**Request**. Could you write out every entry exactly as it stands?

**Rows from a 3D scene dataset**.

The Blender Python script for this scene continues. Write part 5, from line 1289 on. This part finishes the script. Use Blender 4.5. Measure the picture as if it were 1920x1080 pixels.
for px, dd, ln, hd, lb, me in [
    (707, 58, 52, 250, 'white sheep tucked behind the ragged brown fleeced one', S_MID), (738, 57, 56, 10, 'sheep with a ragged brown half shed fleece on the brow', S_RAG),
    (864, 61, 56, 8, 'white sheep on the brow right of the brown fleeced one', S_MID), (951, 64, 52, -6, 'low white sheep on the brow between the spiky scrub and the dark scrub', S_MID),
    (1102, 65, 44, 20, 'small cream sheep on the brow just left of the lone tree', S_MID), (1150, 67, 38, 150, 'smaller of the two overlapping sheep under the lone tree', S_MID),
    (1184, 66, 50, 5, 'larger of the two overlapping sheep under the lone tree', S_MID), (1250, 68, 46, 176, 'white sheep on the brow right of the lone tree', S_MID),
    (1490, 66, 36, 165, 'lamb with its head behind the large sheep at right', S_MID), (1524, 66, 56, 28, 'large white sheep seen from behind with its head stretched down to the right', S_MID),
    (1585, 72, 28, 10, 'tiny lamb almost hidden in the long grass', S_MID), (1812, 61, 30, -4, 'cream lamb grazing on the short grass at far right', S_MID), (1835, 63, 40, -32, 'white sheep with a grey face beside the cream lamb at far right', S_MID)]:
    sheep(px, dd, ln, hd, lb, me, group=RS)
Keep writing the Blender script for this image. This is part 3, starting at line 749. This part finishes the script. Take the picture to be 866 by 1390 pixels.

**Result for this exercise**.
The Blender Python script for this scene continues. Write part 5, from line 1289 on. This part finishes the script. Use Blender 4.5. Measure the picture as if it were 1920x1080 pixels.
for px, dd, ln, hd, lb, me in [
    (707, 58, 52, 250, 'white sheep tucked behind the ragged brown fleeced one', S_MID), (738, 57, 56, 10, 'sheep with a ragged brown half shed fleece on the brow', S_RAG),
    (864, 61, 56, 8, 'white sheep on the brow right of the brown fleeced one', S_MID), (951, 64, 52, -6, 'low white sheep on the brow between the spiky scrub and the dark scrub', S_MID),
    (1102, 65, 44, 20, 'small cream sheep on the brow just left of the lone tree', S_MID), (1150, 67, 38, 150, 'smaller of the two overlapping sheep under the lone tree', S_MID),
    (1184, 66, 50, 5, 'larger of the two overlapping sheep under the lone tree', S_MID), (1250, 68, 46, 176, 'white sheep on the brow right of the lone tree', S_MID),
    (1490, 66, 36, 165, 'lamb with its head behind the large sheep at right', S_MID), (1524, 66, 56, 28, 'large white sheep seen from behind with its head stretched down to the right', S_MID),
    (1585, 72, 28, 10, 'tiny lamb almost hidden in the long grass', S_MID), (1812, 61, 30, -4, 'cream lamb grazing on the short grass at far right', S_MID), (1835, 63, 40, -32, 'white sheep with a grey face beside the cream lamb at far right', S_MID)]:
    sheep(px, dd, ln, hd, lb, me, group=RS)
Keep writing the Blender script for this image. This is part 3, starting at line 749. This part finishes the script. Take the picture to be 866 by 1390 pixels.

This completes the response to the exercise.